Lionstone Snaps Up 650 KSF San Diego Tech Center

Lionstone Investments acquired the trophy property from Beacon Capital Partners, which paid $152.2 million for the asset in 2012.

By Barbra Murray, Contributing Editor

San Diego Tech CenterSan Diego Tech Center, a 655,600-square-foot technology and creative office campus in San Diego, has come under new ownership. Lionstone Investments acquired the trophy property from Beacon Capital Partners, which paid $152.2 million for the asset in 2012.

Sited on 38 acres in Sorrento Mesa, the city’s high-tech submarket, San Diego Tech Center consists of a single eight-story tower and eight one- and two-story R&D buildings. Under Beacon’s ownership, the sheen on the iconic 1980s-era property was enhanced with a $6.3 million renovation that included a host of improvements, including new features that allowed for LEED Gold certification.

Lionstone has renovation plans of its own at San Diego Tech Center, which presently has a full house. The property is 99 percent leased and counts the likes of Sony Computer Entertainment America, Qualcomm, Novatel Wireless and Samsung as tenants.

Although there is currently no leasable space available at San Diego Tech Center, there may very well be a great deal of it in the future;  the campus is entitled for as much as 1.2 million square feet of additional new development.  “This is the only campus in mid-San Diego County with such a sizable supply of entitled, developable land,” Phil Monroe, principal with Locale Advisors, Lionstone’s operating partner for the acquisition, stated in a press release. “This affords additional flexibility and upside as market dynamics continue to stabilize creating more demand for space in the coming years.”

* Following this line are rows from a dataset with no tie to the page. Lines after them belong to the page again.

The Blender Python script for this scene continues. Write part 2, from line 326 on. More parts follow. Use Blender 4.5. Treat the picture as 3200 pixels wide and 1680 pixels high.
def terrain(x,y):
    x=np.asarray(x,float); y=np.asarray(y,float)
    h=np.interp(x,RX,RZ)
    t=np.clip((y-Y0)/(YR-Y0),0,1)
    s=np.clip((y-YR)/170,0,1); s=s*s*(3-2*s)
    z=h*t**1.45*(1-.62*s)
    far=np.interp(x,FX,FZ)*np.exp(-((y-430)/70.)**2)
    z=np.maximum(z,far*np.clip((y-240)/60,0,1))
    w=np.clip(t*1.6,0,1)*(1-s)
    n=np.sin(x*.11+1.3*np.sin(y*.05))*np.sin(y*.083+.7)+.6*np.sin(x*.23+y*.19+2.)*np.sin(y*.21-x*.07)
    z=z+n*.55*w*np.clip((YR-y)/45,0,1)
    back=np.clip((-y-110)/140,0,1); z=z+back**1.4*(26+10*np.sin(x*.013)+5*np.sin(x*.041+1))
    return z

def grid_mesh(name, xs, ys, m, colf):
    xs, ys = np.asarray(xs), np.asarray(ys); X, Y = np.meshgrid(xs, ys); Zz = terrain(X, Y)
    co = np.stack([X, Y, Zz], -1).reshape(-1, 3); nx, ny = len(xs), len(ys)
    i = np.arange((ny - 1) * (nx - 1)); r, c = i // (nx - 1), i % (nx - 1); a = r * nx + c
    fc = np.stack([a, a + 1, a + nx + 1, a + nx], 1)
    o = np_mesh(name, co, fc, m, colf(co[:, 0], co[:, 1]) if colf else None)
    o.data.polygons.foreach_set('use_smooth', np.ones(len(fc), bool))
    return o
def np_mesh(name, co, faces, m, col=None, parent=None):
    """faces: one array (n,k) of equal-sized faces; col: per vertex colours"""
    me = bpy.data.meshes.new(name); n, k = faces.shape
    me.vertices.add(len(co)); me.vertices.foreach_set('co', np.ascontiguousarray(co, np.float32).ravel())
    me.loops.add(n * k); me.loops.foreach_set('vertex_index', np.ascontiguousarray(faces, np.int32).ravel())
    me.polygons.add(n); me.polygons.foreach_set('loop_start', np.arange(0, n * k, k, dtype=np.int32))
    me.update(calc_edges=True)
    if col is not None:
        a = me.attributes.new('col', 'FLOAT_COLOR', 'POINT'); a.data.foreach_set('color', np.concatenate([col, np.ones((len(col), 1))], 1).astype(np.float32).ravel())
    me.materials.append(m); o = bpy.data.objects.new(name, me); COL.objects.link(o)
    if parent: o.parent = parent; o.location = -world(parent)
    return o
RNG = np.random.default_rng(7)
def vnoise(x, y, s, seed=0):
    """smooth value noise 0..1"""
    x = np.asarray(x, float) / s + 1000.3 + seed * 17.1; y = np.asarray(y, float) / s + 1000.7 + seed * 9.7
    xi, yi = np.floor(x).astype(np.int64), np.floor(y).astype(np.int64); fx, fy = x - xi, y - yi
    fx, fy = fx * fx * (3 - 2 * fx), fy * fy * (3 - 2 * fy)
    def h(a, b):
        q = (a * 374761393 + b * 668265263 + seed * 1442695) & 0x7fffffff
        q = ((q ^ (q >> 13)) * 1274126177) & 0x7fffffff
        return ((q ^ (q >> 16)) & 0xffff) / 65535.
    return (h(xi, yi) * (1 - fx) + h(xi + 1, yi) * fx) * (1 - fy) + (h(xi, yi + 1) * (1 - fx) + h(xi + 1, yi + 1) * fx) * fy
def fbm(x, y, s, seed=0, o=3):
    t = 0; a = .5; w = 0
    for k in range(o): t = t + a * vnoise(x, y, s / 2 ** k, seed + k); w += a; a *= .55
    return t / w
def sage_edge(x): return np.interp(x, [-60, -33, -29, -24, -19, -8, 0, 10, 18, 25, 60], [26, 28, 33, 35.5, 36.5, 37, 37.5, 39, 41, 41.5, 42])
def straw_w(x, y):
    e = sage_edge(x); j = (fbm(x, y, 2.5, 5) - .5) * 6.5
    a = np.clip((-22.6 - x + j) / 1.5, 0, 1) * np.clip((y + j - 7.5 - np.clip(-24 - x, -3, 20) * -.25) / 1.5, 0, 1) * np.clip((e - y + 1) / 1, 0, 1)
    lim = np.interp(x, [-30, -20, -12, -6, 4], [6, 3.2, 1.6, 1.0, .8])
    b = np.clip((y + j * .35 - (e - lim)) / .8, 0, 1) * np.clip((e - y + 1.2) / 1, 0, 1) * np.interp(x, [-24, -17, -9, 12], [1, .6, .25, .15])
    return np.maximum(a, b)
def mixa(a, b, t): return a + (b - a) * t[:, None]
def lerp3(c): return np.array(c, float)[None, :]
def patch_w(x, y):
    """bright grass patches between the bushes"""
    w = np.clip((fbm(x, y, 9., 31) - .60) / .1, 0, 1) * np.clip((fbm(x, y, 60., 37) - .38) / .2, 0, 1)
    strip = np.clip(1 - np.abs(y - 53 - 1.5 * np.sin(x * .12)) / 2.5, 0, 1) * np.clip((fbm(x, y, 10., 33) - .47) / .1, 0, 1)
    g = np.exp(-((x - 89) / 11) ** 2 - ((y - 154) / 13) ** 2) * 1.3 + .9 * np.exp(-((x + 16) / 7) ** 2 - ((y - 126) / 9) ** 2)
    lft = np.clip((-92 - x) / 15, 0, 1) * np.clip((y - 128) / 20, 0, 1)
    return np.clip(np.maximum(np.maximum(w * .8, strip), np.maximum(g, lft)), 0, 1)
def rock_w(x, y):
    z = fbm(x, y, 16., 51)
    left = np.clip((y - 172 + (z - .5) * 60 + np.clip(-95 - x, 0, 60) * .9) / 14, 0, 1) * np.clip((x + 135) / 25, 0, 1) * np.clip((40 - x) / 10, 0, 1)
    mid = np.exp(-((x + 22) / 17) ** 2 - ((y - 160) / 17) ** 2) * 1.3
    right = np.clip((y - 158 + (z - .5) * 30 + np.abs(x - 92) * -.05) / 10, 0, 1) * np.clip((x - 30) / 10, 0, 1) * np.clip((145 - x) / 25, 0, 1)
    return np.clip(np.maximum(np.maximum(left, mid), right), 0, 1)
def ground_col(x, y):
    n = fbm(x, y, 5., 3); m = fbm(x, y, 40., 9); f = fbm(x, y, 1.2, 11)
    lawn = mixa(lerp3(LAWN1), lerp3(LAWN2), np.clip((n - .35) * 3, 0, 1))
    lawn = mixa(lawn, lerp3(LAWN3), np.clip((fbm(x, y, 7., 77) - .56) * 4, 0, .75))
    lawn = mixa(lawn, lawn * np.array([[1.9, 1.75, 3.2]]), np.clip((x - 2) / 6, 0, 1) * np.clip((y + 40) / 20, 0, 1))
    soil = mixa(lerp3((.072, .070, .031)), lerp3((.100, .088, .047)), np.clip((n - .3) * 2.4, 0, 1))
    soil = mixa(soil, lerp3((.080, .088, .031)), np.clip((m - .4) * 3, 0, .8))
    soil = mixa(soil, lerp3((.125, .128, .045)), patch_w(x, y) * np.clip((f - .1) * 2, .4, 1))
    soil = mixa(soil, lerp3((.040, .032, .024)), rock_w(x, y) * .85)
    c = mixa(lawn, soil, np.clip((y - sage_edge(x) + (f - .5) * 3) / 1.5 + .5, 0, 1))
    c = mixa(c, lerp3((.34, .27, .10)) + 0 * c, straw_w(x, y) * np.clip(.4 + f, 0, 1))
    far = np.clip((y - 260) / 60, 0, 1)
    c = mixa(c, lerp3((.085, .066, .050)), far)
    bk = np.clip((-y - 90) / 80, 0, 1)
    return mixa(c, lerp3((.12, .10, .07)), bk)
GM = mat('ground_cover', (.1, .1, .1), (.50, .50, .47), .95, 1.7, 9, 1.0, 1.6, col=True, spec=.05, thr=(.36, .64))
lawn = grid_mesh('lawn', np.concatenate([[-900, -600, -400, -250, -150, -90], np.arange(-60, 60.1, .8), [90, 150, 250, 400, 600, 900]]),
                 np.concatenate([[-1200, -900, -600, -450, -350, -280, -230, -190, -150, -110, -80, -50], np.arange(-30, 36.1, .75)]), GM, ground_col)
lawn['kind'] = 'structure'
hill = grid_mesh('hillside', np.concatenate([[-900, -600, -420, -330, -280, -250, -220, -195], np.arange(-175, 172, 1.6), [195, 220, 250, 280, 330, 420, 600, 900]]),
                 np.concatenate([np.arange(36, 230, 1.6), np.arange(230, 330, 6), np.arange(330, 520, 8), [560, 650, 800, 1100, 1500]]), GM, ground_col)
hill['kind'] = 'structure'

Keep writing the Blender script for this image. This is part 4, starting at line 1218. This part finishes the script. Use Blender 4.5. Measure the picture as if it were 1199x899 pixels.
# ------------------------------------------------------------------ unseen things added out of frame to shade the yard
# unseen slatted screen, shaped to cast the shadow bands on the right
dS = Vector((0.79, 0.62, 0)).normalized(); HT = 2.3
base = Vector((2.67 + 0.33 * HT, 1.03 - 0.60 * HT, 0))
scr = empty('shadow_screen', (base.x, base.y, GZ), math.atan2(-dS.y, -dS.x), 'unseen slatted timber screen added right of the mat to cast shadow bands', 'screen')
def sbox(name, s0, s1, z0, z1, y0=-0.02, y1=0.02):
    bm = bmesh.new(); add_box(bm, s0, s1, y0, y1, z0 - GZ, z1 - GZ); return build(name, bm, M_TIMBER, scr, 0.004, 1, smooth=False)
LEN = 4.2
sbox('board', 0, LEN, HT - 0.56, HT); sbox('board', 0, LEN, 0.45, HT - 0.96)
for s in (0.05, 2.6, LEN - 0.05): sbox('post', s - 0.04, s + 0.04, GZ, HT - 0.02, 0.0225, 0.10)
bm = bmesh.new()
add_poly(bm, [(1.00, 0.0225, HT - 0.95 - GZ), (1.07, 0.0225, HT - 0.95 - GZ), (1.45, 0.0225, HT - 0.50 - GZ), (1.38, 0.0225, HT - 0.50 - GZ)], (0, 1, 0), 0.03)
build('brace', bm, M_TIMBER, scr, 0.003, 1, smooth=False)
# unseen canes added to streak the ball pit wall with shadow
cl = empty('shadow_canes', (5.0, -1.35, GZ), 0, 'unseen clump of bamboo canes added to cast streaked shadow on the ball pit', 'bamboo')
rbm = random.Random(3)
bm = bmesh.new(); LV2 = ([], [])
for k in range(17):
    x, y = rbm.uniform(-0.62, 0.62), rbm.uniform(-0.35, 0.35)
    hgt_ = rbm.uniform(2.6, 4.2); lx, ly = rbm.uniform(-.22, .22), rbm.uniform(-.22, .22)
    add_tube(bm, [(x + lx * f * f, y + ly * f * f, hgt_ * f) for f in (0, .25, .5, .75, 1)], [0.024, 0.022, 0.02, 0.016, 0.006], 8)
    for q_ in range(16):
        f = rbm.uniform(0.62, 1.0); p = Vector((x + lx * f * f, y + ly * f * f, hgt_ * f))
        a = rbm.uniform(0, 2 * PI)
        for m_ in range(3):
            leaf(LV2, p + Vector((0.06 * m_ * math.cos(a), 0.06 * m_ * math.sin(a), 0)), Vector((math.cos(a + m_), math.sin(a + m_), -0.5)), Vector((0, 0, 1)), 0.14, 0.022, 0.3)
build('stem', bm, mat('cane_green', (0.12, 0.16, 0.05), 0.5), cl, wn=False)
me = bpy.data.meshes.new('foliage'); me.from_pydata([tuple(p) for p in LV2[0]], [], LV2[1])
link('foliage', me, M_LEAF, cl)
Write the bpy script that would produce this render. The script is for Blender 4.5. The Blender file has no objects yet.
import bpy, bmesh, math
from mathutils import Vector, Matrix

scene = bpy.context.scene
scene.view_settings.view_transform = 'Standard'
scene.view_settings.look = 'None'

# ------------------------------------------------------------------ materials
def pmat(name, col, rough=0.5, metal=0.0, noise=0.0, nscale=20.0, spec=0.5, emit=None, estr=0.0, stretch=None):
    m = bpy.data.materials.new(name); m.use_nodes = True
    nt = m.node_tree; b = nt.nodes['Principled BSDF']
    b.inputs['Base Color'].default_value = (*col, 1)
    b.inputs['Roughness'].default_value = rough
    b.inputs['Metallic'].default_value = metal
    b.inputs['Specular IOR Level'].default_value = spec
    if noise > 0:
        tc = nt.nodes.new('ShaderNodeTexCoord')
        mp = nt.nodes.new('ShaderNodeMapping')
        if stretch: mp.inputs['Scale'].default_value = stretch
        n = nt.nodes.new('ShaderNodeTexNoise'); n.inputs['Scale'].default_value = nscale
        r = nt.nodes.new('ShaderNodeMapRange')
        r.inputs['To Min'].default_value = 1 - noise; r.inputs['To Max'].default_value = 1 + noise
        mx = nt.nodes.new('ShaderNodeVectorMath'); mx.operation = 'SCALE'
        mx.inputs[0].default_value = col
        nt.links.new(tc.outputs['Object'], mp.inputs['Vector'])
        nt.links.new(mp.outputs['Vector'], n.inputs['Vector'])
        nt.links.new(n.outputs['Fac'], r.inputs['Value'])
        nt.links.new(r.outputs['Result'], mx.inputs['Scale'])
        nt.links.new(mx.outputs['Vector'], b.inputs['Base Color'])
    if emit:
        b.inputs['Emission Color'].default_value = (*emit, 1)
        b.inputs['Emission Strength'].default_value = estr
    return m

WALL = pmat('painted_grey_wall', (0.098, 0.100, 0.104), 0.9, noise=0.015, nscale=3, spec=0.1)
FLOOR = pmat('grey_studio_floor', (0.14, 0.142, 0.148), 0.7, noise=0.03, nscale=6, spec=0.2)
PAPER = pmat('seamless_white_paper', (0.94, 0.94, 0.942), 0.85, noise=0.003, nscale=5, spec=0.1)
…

The market seems to be headed in the right direction. According to a report by commercial real estate services firm JLL, which will continue to oversee leasing at San Diego Tech Center under the new ownership, there are approximately 4.9 million square feet of active tenant requirements currently in the market, and over 30 percent of those requirements are technology companies. And size matters; the dearth of large blocks of available space for larger users is one of the “substantial obstacles for high-tech tenants.”